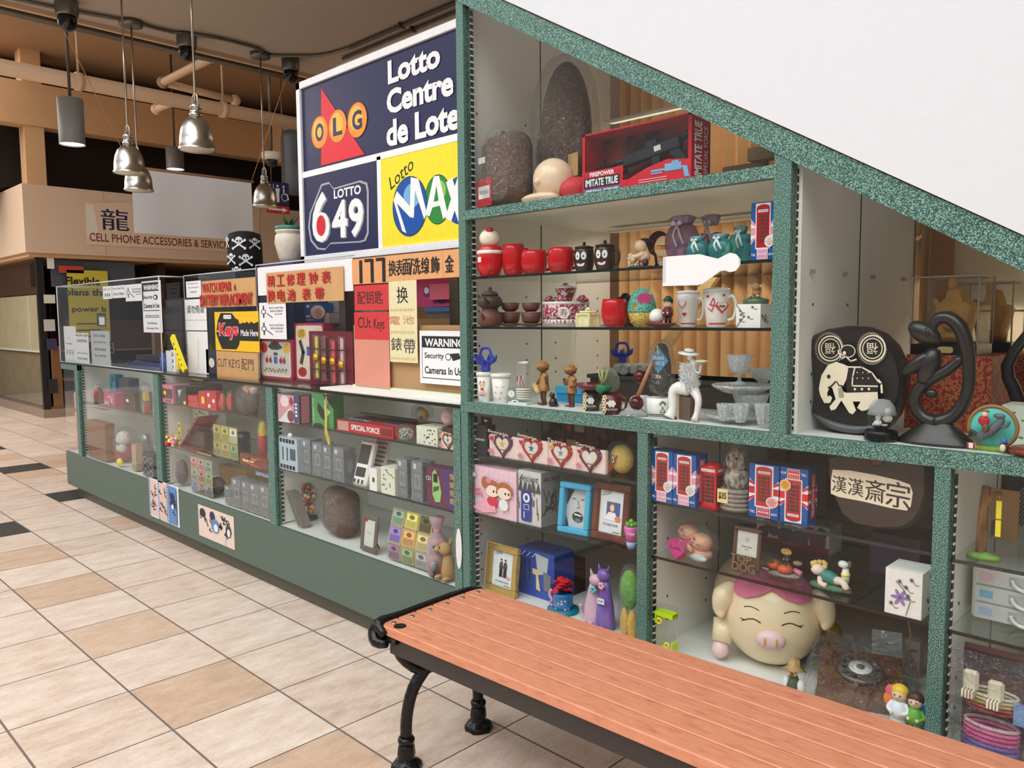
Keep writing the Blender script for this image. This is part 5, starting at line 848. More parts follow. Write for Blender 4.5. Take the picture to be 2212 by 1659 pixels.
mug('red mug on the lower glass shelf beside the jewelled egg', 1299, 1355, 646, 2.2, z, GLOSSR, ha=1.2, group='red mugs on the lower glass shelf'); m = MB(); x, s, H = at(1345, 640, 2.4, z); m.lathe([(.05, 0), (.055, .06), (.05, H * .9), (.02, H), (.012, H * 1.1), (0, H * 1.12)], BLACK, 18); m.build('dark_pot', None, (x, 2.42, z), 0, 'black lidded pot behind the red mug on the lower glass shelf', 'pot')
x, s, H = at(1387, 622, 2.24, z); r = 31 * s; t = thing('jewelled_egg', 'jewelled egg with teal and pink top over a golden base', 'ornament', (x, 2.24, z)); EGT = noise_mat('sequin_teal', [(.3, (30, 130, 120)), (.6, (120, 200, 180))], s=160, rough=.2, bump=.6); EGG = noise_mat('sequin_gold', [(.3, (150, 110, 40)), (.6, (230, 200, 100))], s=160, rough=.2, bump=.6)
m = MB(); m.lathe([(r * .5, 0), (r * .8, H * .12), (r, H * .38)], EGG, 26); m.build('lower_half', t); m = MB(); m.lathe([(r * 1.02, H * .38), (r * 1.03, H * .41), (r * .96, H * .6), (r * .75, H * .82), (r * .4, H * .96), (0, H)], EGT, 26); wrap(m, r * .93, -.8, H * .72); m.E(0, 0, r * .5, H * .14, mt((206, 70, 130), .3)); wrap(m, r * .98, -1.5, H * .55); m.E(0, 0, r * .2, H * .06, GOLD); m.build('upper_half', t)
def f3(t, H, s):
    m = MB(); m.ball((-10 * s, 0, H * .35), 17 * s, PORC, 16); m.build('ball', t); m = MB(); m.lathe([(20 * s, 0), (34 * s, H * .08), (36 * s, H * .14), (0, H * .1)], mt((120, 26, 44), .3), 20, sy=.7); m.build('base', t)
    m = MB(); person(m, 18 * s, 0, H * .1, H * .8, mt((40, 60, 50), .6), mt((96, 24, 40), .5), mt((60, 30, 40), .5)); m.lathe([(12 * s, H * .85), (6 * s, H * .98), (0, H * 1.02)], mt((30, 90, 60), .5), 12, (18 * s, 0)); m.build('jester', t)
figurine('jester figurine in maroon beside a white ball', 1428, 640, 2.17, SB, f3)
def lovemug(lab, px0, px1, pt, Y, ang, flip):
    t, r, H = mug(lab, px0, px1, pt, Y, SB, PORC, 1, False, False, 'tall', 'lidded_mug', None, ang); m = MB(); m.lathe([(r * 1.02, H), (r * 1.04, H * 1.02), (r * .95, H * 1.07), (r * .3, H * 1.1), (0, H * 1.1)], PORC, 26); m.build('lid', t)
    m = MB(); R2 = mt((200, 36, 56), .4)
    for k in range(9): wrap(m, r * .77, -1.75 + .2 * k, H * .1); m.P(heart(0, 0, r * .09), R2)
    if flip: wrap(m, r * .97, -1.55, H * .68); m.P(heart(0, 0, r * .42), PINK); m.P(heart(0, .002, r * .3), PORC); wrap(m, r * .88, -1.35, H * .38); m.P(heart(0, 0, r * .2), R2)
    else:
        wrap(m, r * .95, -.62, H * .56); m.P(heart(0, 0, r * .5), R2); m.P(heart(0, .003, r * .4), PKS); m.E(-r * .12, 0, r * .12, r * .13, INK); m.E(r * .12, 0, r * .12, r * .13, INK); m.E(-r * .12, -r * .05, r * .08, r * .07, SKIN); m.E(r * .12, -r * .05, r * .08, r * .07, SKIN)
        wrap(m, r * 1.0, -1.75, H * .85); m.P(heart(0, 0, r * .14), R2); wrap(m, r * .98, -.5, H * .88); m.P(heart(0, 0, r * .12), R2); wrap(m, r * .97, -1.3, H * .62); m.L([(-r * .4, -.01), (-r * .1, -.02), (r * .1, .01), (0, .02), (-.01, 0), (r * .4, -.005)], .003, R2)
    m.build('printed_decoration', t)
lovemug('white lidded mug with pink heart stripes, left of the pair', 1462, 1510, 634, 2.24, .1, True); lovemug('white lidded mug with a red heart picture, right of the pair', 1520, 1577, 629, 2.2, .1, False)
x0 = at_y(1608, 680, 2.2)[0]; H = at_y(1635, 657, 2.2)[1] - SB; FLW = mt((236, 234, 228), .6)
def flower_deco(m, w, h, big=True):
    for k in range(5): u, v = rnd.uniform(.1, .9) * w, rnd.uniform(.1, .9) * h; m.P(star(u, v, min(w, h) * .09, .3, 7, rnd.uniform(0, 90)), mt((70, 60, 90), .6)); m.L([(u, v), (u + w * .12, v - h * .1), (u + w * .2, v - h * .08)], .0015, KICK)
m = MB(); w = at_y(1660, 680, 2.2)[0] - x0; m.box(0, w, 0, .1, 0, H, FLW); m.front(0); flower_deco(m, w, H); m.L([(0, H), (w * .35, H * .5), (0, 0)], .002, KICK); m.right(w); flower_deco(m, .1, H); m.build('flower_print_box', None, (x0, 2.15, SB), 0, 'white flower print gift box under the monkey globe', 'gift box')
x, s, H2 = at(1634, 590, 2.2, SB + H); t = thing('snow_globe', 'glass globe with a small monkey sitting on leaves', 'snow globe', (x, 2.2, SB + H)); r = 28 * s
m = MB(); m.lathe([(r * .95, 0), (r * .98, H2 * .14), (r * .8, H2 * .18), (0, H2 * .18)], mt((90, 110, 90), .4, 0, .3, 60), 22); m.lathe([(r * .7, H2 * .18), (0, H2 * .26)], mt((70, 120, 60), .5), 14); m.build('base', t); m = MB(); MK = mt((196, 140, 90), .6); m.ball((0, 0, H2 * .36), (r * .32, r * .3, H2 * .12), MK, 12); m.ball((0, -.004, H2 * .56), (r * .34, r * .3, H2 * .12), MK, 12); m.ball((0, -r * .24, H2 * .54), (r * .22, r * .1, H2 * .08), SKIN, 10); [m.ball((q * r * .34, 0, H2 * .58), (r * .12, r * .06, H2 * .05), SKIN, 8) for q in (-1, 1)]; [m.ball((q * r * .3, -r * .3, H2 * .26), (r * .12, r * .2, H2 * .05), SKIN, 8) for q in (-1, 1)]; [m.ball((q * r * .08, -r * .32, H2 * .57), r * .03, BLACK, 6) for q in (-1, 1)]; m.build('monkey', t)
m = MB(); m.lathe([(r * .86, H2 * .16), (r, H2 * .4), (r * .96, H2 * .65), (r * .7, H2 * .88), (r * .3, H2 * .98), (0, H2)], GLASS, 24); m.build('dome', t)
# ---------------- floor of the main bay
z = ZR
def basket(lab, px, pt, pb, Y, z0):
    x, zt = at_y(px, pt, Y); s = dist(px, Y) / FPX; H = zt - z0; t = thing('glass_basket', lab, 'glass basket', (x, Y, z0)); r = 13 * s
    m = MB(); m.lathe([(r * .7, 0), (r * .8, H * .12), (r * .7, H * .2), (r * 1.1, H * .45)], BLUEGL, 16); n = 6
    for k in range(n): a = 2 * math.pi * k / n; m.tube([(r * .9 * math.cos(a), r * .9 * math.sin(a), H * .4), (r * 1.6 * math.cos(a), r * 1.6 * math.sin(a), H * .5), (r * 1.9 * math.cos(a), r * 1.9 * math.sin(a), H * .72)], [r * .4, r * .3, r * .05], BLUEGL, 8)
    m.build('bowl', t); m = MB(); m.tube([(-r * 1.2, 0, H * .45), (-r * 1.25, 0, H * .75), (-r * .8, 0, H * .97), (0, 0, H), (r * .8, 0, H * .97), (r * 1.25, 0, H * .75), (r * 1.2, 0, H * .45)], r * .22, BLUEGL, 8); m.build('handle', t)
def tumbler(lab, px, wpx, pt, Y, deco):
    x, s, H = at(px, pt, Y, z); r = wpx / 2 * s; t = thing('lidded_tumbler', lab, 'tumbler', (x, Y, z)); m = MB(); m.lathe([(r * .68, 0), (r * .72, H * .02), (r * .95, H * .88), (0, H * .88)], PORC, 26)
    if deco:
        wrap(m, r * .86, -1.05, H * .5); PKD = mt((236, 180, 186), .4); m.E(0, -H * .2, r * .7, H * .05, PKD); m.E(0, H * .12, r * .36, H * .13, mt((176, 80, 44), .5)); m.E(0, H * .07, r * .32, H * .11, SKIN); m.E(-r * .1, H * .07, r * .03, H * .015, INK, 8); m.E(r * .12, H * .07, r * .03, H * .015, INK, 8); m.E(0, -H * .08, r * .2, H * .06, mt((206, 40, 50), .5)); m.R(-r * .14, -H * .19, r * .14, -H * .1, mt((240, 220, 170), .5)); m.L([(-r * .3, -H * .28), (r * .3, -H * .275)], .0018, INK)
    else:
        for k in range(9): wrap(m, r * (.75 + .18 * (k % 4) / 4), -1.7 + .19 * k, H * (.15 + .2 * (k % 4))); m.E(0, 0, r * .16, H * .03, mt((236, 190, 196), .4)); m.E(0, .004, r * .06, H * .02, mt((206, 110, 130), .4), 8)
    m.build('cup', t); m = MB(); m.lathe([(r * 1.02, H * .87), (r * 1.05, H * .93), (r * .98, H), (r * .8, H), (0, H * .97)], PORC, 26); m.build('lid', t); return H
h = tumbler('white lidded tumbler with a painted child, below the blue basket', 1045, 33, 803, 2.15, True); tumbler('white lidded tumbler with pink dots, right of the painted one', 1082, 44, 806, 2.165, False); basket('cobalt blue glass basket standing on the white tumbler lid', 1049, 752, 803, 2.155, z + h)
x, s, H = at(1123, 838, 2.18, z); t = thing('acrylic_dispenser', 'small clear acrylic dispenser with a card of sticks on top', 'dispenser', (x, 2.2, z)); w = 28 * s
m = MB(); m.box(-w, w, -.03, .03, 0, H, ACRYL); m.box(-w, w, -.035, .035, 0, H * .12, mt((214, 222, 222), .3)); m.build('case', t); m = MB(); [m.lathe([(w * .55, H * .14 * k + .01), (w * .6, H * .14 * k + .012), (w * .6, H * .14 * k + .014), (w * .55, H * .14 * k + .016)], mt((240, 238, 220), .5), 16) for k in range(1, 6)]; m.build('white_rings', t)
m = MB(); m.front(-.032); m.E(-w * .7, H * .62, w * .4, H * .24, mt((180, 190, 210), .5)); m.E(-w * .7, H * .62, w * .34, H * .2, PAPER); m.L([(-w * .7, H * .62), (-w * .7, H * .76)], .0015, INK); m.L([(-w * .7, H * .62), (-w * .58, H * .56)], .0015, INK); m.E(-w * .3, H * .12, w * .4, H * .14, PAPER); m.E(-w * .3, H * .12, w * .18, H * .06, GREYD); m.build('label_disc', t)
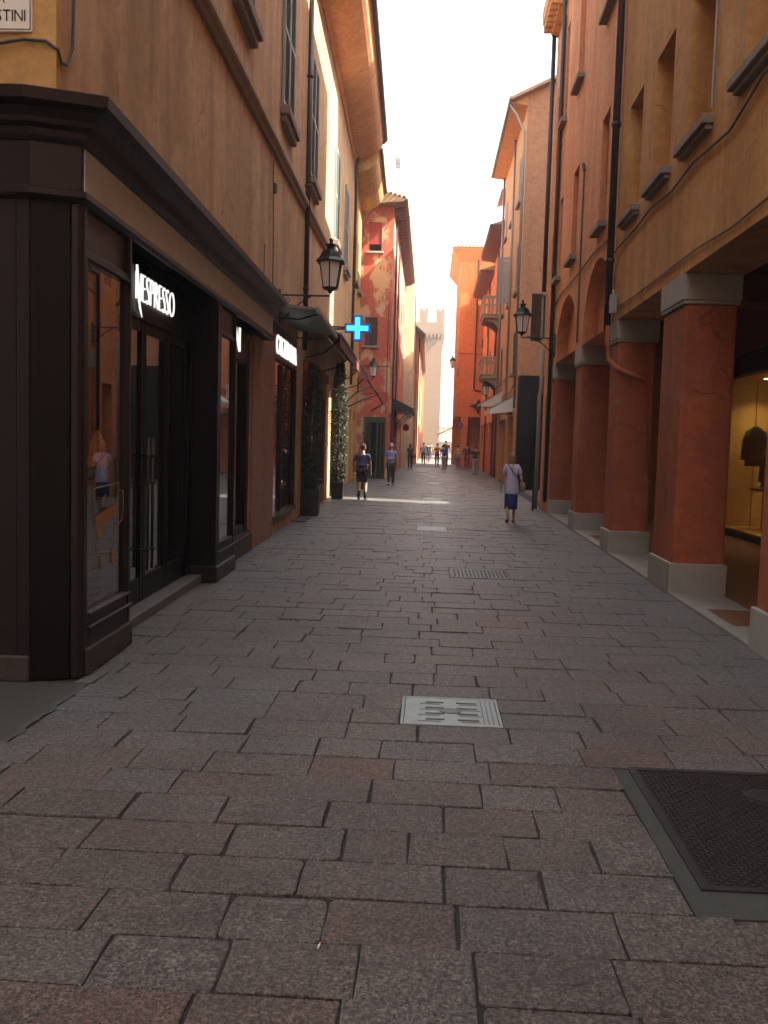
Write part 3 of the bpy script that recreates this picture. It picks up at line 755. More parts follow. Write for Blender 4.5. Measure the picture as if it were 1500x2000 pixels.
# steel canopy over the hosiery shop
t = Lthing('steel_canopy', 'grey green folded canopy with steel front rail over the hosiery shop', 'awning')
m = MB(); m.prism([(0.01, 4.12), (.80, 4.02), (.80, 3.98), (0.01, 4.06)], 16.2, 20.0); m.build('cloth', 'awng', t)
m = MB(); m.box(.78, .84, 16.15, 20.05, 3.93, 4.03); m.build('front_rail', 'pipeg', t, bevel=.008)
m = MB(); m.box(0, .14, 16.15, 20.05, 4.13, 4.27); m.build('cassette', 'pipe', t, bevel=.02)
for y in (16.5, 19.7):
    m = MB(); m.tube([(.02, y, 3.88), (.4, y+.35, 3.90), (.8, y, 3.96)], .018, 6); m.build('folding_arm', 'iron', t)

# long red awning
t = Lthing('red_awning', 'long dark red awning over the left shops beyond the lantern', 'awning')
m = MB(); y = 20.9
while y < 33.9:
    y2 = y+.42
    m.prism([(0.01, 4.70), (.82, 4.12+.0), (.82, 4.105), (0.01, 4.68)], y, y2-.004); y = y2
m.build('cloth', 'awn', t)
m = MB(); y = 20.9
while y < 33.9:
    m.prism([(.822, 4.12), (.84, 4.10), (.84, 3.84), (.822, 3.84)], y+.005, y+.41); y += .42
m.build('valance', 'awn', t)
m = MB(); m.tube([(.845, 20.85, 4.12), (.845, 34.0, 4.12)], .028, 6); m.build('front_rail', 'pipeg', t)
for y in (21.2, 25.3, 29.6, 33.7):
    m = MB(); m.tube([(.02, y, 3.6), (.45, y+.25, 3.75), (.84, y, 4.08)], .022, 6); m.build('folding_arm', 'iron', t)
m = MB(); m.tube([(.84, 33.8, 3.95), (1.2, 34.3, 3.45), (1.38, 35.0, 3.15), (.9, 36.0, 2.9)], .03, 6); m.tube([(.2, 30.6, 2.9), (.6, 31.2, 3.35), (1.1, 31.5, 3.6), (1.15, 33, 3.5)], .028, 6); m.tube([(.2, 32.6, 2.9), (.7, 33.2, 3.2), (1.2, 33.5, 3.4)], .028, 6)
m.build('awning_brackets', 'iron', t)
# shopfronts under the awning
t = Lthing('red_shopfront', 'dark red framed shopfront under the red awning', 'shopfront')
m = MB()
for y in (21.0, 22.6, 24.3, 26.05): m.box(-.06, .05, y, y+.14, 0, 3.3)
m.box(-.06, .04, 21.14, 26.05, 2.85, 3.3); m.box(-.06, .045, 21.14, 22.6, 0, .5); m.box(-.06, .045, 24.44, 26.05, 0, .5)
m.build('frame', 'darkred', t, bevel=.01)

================

--- TASK INSTRUCTIONS ---
Exactly and exclusively, reproduce the lines that start at the line containing "Write part 3" and end at the line containing "3.96)], .018, 6); m.build('folding_arm', 'iron', t)", inclusive of both.

--- COMPLETED TASK ---
Write part 3 of the bpy script that recreates this picture. It picks up at line 755. More parts follow. Write for Blender 4.5. Measure the picture as if it were 1500x2000 pixels.
# steel canopy over the hosiery shop
t = Lthing('steel_canopy', 'grey green folded canopy with steel front rail over the hosiery shop', 'awning')
m = MB(); m.prism([(0.01, 4.12), (.80, 4.02), (.80, 3.98), (0.01, 4.06)], 16.2, 20.0); m.build('cloth', 'awng', t)
m = MB(); m.box(.78, .84, 16.15, 20.05, 3.93, 4.03); m.build('front_rail', 'pipeg', t, bevel=.008)
m = MB(); m.box(0, .14, 16.15, 20.05, 4.13, 4.27); m.build('cassette', 'pipe', t, bevel=.02)
for y in (16.5, 19.7):
    m = MB(); m.tube([(.02, y, 3.88), (.4, y+.35, 3.90), (.8, y, 3.96)], .018, 6); m.build('folding_arm', 'iron', t)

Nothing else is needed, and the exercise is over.